As the data-intensive Internet of Things becomes a reality, the cloud is shaping up to be the biggest business opportunity in a generation, and Amazon, Microsoft and Google all want to claim the biggest slice
Amazon CTO Werner Vogels expects AWS to become as big as the company’s retail business
For months and months, as Google’s brain trust searched for the ideal candidate to lead the company’s come from-behind bid for its biggest new opportunity since founders Larry Page and Sergey Brin began putting ads on their search engine, one name kept coming up: Diane Greene.
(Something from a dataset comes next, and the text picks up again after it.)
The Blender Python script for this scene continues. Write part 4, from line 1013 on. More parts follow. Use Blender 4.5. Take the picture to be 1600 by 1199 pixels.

Little known outside Silicon Valley, Greene is a legend in tech circles and had been friendly with Page and Brin since their grad-school days at Stanford. She is married to Mendel Rosenblum, a well known computer science professor there. Greene, who is 61, speaks softly and her round face frequently lights up into a warm smile. But behind that mom-next-door demeanour is a sharper edge, which flashes in her eyes when the topic turns to competition. Like the Google guys, Greene brims with ambition, brings an engineer’s mindset and has the entrepreneurial bug. The same year Page and Brin took a leave of absence from Stanford to start Google, Greene, Rosenblum and three others teamed up to start VMware, which revolutionized how companies managed their data remotely using a technique called Virtualization. Greene served as its CEO for ten years, building a business valued at $49 billion at its peak and developing a reputation as a singular talent: A computer science whiz with impeccable executive abilities who understood the business of selling technology to the world’s biggest companies. In a potent validation of her industry status, Page recruited Greene to Google’s board of directors in 2012.